[Scripts that build scenes]
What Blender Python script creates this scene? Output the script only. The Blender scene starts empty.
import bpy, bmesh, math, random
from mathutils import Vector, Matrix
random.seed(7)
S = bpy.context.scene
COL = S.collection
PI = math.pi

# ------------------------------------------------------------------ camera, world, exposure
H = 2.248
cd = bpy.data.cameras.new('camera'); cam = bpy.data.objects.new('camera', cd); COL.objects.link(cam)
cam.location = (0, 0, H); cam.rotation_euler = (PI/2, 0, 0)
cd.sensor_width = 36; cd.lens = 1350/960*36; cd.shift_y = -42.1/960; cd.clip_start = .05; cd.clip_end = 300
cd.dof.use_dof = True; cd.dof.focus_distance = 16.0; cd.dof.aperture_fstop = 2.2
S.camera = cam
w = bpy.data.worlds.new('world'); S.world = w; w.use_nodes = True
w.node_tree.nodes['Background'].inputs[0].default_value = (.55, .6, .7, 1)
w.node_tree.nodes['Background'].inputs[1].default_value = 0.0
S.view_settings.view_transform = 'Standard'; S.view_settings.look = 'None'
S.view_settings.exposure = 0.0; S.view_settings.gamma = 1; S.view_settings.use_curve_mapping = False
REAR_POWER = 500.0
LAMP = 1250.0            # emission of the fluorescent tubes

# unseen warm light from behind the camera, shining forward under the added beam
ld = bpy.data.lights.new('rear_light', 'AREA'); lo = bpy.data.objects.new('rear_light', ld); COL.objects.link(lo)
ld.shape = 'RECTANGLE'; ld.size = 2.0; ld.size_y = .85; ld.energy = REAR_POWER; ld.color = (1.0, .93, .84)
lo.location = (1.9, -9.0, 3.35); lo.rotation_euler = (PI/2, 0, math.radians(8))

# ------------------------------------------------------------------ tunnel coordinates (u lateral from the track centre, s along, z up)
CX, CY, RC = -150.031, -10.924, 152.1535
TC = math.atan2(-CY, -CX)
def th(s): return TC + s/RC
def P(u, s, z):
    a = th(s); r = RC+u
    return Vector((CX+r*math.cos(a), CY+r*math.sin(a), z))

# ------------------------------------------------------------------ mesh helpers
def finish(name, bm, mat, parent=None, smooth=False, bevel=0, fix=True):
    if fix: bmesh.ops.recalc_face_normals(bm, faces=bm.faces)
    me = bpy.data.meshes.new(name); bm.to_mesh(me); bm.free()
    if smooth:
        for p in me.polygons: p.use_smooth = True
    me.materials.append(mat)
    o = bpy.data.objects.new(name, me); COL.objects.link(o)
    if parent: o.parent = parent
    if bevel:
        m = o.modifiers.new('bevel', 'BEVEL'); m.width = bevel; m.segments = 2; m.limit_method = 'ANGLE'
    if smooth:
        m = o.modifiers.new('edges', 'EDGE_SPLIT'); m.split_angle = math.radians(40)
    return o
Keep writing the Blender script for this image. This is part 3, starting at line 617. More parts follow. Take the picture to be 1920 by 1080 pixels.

— To do —
Starting at the first line of the records above, please copy each line exactly until you reach the line containing "PI = math.pi". Include that line and stop there.

— Result of this task —
What Blender Python script creates this scene? Output the script only. The Blender scene starts empty.
import bpy, bmesh, math, random
from mathutils import Vector, Matrix
random.seed(7)
S = bpy.context.scene
COL = S.collection
PI = math.pi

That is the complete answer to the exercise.